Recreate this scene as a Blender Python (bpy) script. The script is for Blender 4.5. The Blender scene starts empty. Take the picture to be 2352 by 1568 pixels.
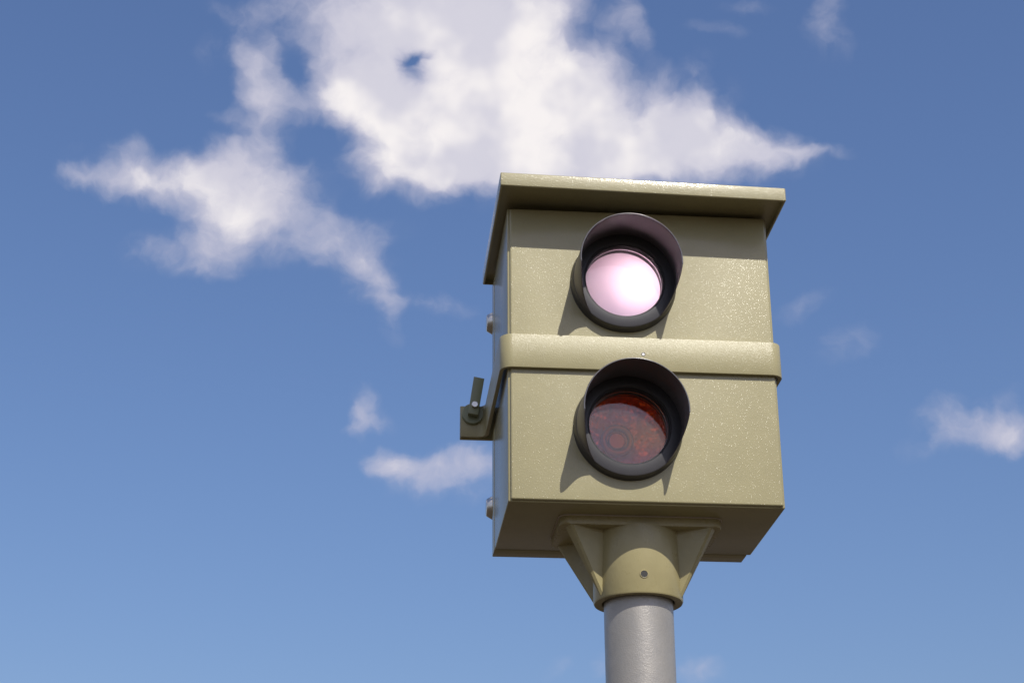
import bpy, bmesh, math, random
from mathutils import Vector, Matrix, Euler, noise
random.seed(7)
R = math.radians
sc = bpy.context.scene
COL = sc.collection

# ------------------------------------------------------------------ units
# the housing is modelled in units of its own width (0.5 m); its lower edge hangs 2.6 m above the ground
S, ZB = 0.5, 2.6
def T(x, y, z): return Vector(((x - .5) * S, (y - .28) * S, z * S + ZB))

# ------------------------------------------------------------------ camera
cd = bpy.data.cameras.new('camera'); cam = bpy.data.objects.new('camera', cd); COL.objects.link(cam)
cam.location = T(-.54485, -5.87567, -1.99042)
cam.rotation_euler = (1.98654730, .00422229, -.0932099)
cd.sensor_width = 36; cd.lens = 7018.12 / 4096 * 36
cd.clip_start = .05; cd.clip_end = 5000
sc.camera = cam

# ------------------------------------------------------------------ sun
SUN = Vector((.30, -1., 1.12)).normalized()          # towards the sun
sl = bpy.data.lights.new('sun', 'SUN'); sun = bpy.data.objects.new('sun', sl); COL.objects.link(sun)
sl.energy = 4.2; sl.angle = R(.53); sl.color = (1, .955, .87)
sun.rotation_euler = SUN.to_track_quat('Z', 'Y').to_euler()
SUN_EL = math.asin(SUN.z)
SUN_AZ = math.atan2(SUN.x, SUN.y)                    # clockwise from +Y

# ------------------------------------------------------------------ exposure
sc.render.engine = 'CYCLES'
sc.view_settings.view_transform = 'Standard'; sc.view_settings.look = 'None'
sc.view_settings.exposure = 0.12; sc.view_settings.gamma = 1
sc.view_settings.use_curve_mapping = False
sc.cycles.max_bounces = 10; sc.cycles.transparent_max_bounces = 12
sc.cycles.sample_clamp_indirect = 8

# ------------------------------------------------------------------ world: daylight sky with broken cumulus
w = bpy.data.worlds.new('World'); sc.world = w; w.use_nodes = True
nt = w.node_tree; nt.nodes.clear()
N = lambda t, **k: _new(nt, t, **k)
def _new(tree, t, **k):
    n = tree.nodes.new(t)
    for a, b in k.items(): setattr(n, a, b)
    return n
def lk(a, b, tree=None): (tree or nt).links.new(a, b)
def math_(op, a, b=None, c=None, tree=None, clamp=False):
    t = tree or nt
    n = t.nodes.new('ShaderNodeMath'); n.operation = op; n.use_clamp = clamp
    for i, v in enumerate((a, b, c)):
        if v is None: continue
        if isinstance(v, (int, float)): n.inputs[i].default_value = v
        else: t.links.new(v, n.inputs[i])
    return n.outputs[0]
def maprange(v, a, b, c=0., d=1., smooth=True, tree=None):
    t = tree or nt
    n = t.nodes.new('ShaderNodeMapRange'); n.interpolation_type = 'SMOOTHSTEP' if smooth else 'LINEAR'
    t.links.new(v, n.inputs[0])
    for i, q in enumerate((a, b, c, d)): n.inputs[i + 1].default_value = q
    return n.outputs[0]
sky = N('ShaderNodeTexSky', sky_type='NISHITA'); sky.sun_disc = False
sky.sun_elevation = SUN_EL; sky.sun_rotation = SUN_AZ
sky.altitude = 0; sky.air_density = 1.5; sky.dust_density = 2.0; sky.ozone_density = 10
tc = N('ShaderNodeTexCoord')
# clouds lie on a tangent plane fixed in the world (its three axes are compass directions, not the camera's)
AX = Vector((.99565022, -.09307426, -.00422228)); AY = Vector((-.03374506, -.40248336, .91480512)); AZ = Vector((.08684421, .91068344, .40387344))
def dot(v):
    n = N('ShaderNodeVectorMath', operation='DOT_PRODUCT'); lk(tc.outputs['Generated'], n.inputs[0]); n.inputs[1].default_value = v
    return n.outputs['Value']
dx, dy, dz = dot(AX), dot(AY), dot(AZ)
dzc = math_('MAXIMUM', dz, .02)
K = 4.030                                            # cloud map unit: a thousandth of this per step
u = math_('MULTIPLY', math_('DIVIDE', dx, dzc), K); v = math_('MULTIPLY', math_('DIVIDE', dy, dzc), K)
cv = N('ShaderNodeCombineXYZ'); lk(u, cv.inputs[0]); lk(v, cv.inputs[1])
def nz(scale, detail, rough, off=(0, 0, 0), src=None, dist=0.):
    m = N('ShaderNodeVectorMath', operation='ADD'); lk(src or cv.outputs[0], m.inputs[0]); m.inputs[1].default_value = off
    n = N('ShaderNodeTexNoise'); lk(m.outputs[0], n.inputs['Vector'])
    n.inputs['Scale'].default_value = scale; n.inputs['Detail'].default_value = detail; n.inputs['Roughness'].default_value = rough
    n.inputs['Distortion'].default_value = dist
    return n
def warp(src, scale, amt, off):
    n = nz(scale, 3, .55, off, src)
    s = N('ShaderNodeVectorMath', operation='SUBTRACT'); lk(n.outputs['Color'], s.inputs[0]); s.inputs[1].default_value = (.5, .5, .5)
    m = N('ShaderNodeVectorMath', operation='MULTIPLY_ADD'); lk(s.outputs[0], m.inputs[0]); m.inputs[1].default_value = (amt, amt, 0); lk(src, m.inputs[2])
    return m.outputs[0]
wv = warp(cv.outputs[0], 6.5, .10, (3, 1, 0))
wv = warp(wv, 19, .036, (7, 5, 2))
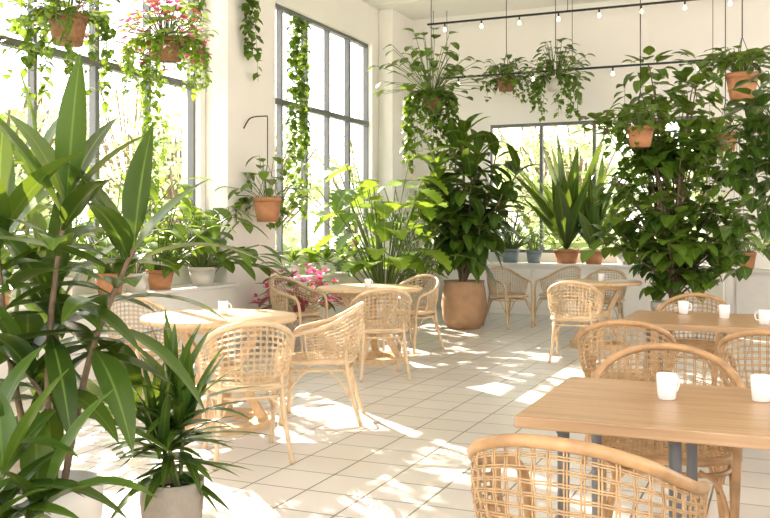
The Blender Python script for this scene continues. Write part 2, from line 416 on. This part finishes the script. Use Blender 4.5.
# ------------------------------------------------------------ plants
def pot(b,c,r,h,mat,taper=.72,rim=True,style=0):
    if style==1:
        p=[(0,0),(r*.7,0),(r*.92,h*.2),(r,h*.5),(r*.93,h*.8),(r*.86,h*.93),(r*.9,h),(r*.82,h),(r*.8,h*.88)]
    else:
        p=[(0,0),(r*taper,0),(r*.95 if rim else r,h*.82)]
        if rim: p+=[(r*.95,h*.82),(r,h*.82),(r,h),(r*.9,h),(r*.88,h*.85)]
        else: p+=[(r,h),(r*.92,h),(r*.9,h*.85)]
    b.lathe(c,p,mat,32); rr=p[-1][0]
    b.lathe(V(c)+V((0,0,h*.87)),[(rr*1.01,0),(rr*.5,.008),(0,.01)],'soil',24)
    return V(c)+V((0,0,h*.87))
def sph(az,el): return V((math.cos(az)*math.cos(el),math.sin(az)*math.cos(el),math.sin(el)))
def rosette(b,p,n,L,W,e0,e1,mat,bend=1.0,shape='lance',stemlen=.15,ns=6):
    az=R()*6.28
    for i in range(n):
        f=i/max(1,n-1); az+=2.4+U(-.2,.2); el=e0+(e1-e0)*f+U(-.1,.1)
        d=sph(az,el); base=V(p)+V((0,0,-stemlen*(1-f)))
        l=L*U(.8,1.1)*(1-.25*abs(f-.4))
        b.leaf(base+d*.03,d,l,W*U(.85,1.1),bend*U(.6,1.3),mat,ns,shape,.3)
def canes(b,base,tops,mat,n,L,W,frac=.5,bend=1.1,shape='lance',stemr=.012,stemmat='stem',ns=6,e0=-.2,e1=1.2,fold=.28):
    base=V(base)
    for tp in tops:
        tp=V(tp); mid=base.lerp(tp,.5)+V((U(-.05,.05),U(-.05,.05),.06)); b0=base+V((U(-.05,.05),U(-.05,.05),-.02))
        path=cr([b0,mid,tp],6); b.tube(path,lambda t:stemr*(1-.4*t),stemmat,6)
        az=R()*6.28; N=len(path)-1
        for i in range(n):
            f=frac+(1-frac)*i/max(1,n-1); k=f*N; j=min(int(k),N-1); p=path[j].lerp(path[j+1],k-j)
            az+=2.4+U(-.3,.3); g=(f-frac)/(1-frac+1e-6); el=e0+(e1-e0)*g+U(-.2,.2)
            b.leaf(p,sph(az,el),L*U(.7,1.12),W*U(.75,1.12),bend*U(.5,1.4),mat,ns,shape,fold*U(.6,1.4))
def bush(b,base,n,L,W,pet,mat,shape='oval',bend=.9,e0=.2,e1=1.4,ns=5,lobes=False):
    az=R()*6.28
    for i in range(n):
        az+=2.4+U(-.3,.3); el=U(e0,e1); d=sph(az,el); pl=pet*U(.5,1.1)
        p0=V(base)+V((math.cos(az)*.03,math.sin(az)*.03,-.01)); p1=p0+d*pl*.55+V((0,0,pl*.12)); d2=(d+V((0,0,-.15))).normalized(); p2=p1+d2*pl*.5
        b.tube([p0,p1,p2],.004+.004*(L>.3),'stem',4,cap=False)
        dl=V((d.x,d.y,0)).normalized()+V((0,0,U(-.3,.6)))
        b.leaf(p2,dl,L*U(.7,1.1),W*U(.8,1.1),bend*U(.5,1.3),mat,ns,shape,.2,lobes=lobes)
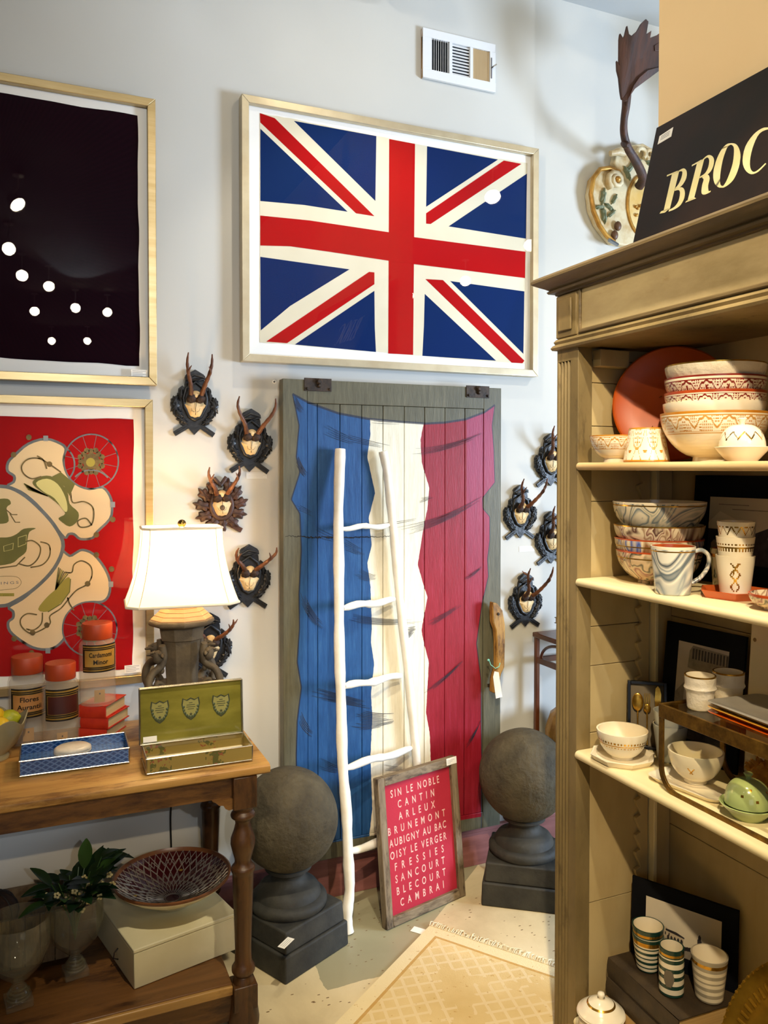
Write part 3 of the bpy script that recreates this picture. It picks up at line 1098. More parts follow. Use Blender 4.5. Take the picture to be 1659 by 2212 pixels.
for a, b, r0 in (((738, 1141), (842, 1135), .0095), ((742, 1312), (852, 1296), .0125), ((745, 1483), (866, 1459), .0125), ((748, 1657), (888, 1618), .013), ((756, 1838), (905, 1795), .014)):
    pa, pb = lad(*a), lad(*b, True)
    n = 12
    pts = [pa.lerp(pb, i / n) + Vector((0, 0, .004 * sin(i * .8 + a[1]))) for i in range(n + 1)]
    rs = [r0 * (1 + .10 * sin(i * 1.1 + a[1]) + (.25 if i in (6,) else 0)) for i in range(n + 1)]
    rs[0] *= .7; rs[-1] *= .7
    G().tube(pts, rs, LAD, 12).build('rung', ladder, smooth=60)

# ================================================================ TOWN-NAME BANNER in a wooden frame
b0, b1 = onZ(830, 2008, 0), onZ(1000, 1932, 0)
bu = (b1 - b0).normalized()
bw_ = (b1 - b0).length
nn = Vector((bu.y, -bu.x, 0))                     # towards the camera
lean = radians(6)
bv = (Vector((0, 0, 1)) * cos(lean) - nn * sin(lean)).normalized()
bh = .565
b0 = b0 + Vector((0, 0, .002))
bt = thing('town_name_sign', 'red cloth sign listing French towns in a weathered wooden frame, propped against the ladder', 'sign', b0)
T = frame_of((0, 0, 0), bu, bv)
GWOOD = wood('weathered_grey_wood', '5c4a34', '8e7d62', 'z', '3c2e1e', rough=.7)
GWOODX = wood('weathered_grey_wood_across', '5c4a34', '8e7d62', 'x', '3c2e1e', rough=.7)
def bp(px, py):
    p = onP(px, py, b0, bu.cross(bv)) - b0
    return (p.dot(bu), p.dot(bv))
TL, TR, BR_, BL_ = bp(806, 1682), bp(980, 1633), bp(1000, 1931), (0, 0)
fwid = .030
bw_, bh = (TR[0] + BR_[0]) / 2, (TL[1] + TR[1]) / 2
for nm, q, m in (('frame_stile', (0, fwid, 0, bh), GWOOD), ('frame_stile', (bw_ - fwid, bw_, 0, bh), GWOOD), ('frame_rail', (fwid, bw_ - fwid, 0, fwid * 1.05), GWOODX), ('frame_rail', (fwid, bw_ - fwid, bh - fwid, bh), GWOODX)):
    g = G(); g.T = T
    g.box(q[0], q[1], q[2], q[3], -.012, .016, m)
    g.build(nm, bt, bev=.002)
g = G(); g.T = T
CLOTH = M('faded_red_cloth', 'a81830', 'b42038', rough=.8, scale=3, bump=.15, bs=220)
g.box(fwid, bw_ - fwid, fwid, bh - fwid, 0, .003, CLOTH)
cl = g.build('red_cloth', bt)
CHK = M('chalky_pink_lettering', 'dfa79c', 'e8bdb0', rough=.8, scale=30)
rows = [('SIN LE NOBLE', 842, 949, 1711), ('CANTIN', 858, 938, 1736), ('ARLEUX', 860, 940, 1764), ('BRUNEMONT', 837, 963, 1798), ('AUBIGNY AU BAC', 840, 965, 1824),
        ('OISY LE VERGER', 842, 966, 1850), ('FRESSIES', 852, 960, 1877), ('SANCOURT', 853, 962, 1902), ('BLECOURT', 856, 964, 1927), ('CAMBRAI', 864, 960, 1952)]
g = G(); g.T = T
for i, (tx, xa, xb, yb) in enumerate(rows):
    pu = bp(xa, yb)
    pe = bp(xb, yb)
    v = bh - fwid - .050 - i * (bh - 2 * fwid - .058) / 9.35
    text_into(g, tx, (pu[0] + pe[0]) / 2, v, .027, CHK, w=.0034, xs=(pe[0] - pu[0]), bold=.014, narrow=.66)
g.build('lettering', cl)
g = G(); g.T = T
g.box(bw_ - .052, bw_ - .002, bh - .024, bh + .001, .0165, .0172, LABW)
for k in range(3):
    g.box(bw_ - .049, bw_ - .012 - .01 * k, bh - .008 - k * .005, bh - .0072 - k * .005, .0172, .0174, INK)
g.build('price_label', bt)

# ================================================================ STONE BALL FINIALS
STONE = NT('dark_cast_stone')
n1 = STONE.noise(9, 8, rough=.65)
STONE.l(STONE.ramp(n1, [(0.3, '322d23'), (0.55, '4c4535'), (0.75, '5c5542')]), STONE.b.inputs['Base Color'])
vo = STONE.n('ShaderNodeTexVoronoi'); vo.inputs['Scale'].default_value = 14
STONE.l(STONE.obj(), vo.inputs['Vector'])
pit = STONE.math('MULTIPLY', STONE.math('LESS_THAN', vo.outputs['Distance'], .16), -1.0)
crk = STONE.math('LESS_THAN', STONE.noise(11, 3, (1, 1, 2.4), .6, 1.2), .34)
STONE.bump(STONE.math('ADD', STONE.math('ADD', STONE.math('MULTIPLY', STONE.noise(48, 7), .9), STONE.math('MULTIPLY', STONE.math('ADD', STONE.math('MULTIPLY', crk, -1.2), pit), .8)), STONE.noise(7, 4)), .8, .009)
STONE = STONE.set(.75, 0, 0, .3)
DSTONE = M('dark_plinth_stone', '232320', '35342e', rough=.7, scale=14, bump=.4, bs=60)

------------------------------

→ **Work to do**
The required output is the exact run of lines from the start of the records through the line containing "sc.cycles.sample_clamp_indirect = 8", both ends included, with no pictures.

→ **Exercise response**
Recreate this scene as a Blender Python (bpy) script. The script is for Blender 4.5. The Blender scene starts empty. Take the picture to be 2352 by 1568 pixels.
import bpy, bmesh, math, random
from mathutils import Vector, Matrix, Euler, noise
random.seed(7)
R = math.radians
sc = bpy.context.scene
COL = sc.collection

# ------------------------------------------------------------------ units
# the housing is modelled in units of its own width (0.5 m); its lower edge hangs 2.6 m above the ground
S, ZB = 0.5, 2.6
def T(x, y, z): return Vector(((x - .5) * S, (y - .28) * S, z * S + ZB))

# ------------------------------------------------------------------ camera
cd = bpy.data.cameras.new('camera'); cam = bpy.data.objects.new('camera', cd); COL.objects.link(cam)
cam.location = T(-.54485, -5.87567, -1.99042)
cam.rotation_euler = (1.98654730, .00422229, -.0932099)
cd.sensor_width = 36; cd.lens = 7018.12 / 4096 * 36
cd.clip_start = .05; cd.clip_end = 5000
sc.camera = cam

# ------------------------------------------------------------------ sun
SUN = Vector((.30, -1., 1.12)).normalized()          # towards the sun
sl = bpy.data.lights.new('sun', 'SUN'); sun = bpy.data.objects.new('sun', sl); COL.objects.link(sun)
sl.energy = 4.2; sl.angle = R(.53); sl.color = (1, .955, .87)
sun.rotation_euler = SUN.to_track_quat('Z', 'Y').to_euler()
SUN_EL = math.asin(SUN.z)
SUN_AZ = math.atan2(SUN.x, SUN.y)                    # clockwise from +Y

# ------------------------------------------------------------------ exposure
sc.render.engine = 'CYCLES'
sc.view_settings.view_transform = 'Standard'; sc.view_settings.look = 'None'
sc.view_settings.exposure = 0.12; sc.view_settings.gamma = 1
sc.view_settings.use_curve_mapping = False
sc.cycles.max_bounces = 10; sc.cycles.transparent_max_bounces = 12
sc.cycles.sample_clamp_indirect = 8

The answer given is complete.